Se questo aspetto, già di per sé problematico, viene unito alla comprensione della funzione della teologia, rappresentata dal CJC del 1983, secondo cui rispetto al “magistero autentico” (non solo al magistero infallibile e al magistero definitivo) il teologo non ha altra via se non l’assenso della fede e il “religioso ossequio dell’intelletto e della volontà”, allora la condizione di “blocco” appare insuperabile e perciò indice di una patologia ecclesiale.

Forse può essere utile leggere, in trasparenza, due testimonianze importanti, che chiariscono come uscire da questa “impasse”. Da un lato le ultime parole di Gh. Lafont, che sul tema della “discriminazione della donna” osa avanzare, nel suo ultimo libro (Un cattolicesimo diverso, 2019), una rilettura del documento del 1994 con due problemi di fondo (ho presentato qui il testo): da un lato il fatto che Ordinatio sacerdotalis pretenda ad una “definitività” che formalmente non ha; dall’altro che si occupi di un aspetto della tradizione ecclesiale che è inevitabilmente sottoposto alle condizioni storiche e che pertanto non può essere oggetto di un sapere definitivo. Questi due aspetti, del tutto decisivi, meritano grande rispetto e considerazioni nel “canto del cigno” del grande teologo benedettino.

D’altro canto non è difficile notare, nel testo del 1994, la mano di un estensore che tratta la questione in modo del tutto unilaterale e che, nella breve paginetta del testo, mette all’opera quella caratteristica che ha segnato larga parte del suo magistero teologico e pastolale: J. Ratzinger ha dichiarato, nel suo volume “Ultime conversazioni” (2016) che il “gusto della contraddizione” ha segnato molto profondamente il suo pensiero.

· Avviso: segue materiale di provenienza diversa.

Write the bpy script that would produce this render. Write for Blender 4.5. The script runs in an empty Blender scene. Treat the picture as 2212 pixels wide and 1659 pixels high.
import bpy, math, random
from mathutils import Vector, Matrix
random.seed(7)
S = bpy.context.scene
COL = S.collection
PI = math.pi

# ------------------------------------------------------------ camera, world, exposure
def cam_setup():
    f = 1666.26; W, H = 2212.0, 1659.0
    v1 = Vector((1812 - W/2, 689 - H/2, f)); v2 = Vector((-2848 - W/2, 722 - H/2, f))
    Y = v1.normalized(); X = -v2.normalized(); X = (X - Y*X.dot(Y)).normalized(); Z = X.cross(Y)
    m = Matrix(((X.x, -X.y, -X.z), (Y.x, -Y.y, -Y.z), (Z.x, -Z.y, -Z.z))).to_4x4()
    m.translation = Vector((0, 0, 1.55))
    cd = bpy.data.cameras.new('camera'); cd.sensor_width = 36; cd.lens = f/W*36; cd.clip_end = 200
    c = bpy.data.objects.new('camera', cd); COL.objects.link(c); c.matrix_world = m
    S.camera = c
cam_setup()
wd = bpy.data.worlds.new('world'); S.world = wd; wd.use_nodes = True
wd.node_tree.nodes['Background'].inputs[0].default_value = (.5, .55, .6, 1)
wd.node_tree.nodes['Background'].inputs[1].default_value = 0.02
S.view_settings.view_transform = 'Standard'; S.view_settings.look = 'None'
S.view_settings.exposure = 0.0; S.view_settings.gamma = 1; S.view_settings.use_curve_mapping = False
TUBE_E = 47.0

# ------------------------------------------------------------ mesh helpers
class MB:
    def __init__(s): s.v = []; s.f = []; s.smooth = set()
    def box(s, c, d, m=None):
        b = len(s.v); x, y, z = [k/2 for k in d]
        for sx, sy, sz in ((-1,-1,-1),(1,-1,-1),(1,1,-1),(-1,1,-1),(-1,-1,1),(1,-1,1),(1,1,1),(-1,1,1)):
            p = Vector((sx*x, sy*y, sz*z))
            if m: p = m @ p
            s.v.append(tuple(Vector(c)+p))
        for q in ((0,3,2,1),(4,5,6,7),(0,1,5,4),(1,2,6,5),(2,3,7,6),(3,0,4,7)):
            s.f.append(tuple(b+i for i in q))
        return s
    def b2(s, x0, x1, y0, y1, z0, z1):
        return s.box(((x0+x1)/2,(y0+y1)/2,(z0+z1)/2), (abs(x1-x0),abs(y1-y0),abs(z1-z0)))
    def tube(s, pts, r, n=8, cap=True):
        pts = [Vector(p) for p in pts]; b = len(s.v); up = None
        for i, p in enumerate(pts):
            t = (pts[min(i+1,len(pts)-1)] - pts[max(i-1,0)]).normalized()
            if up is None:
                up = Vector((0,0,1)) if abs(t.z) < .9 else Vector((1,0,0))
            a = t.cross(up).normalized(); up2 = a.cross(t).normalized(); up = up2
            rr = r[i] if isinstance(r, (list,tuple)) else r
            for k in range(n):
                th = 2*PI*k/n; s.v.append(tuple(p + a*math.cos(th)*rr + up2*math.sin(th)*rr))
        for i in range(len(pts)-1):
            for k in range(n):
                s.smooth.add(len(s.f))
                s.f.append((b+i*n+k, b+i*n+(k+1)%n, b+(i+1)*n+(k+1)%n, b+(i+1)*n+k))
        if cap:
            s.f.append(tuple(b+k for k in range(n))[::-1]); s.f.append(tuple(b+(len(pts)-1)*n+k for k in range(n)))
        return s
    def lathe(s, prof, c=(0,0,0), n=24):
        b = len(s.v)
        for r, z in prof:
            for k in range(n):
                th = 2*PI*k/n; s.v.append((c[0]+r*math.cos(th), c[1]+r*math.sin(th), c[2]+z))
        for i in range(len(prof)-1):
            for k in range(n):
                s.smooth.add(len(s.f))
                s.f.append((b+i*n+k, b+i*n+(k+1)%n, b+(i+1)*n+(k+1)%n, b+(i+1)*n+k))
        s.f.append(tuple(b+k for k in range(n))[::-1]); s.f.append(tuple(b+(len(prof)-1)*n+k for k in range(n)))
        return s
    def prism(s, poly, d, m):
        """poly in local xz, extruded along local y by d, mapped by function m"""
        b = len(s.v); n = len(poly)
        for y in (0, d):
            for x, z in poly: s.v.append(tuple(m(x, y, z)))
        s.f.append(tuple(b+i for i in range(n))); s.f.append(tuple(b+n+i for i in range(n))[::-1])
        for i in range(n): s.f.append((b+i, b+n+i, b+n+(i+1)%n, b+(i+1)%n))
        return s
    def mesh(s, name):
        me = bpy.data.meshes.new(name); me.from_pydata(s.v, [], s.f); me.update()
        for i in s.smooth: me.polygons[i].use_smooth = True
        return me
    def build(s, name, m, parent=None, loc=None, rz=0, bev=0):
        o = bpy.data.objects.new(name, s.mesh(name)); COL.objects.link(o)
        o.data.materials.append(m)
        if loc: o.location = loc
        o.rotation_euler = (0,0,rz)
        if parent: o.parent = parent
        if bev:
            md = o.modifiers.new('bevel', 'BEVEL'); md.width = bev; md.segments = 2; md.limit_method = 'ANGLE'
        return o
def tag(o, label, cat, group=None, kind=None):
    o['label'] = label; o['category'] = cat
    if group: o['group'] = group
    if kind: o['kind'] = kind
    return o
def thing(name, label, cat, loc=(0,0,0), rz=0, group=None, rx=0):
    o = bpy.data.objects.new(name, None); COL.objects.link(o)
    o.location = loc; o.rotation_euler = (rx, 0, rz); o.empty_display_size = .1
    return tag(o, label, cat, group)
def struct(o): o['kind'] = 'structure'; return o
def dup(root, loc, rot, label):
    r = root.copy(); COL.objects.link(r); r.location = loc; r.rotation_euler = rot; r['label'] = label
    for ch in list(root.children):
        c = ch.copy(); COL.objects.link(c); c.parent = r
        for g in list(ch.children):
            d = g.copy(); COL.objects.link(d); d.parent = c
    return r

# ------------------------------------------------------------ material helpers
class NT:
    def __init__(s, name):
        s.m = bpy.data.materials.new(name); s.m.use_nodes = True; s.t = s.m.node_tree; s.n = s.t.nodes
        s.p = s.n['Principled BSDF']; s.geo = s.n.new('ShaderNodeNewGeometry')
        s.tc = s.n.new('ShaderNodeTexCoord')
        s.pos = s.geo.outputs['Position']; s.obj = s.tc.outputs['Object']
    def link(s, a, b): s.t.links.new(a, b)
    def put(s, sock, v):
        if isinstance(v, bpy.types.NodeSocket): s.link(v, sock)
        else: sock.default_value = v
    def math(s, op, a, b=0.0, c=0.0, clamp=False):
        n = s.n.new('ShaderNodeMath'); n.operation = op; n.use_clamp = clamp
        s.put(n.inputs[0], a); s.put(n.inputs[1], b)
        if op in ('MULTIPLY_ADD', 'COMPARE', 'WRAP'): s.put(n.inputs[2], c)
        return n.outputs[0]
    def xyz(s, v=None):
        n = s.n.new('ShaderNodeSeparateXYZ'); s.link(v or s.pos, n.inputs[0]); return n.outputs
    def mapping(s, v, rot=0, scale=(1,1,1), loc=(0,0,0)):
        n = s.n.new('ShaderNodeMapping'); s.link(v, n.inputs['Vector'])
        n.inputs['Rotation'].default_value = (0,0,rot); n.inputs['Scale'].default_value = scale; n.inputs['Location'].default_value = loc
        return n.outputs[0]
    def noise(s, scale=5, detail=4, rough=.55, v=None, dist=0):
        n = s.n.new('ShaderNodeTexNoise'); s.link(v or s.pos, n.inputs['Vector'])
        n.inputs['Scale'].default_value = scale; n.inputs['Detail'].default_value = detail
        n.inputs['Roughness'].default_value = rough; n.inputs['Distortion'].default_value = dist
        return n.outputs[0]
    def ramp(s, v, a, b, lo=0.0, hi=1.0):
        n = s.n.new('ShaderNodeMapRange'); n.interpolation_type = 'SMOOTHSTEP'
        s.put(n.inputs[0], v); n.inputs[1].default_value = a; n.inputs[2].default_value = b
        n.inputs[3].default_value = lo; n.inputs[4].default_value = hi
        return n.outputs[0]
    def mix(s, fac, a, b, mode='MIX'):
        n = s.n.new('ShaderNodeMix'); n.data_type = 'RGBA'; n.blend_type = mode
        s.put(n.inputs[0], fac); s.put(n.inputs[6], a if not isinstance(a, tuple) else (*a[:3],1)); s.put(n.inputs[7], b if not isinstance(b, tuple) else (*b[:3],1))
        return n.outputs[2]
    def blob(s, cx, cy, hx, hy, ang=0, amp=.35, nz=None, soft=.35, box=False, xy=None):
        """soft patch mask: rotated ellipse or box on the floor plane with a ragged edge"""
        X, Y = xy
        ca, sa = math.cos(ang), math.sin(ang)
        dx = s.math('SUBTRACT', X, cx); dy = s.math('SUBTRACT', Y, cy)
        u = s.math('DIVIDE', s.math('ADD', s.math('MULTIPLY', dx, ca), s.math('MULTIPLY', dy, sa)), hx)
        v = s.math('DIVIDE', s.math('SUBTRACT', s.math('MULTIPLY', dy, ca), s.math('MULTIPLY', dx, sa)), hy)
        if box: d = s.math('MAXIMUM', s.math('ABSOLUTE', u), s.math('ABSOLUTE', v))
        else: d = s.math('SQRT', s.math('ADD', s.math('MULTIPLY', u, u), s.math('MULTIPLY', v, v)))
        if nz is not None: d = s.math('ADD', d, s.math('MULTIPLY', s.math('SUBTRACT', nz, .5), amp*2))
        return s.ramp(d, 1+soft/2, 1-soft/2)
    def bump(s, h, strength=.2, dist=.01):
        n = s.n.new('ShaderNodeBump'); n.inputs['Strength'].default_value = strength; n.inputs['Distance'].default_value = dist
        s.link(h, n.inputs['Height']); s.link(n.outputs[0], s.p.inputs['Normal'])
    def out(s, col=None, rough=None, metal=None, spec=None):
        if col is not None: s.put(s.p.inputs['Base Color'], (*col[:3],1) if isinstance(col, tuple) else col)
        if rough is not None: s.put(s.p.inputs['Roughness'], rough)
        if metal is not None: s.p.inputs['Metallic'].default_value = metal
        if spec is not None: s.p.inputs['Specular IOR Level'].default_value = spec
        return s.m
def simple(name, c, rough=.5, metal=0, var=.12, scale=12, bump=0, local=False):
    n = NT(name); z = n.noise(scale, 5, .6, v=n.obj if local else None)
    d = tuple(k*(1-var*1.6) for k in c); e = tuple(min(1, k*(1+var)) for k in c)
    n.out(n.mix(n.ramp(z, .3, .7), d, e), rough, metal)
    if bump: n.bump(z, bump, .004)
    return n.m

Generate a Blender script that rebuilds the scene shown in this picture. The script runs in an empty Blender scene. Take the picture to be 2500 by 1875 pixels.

La questione che oggi deve essere affrontata è se un magistero ecclesiale, segnato per 40 anni dalla “Lust am Widerspruch”, che ha profondamente segnato le posizioni sulla liturgia ordinaria e straordinaria, sulle forme della comunione ecclesiale, sulla continuità nella interpretazione del Vaticano II o sui criteri delle traduzioni dal latino, possa aspirare ad essere una parola che condizioni, definitivamente, la relazione tra Chiesa e tradizione, tra ministero ordinato e identità femminile. Quella che voleva essere una parola definitiva è diventata la imbarazzante negazione di una questione, che non esibisce un fondamento teologico diverso dalla autorità. Un problema di “trasformazione della autorità” (con la apparizione della autorità femminile nella vita pubblica) viene risolto con una “teologia di autorità” che nega di avere autorità nel superare la riserva maschile. Più che una soluzione, sembra una paralisi della esperienza con pretese autorevoli e con ricadute sanzionatorie per tutti coloro che non si adeguano. Dove “fedelmente” rischia di significare soltanto “come 100 anni fa”. Un approccio “affettivo” alla tradizione non sempre è fonte di luce per la teologia.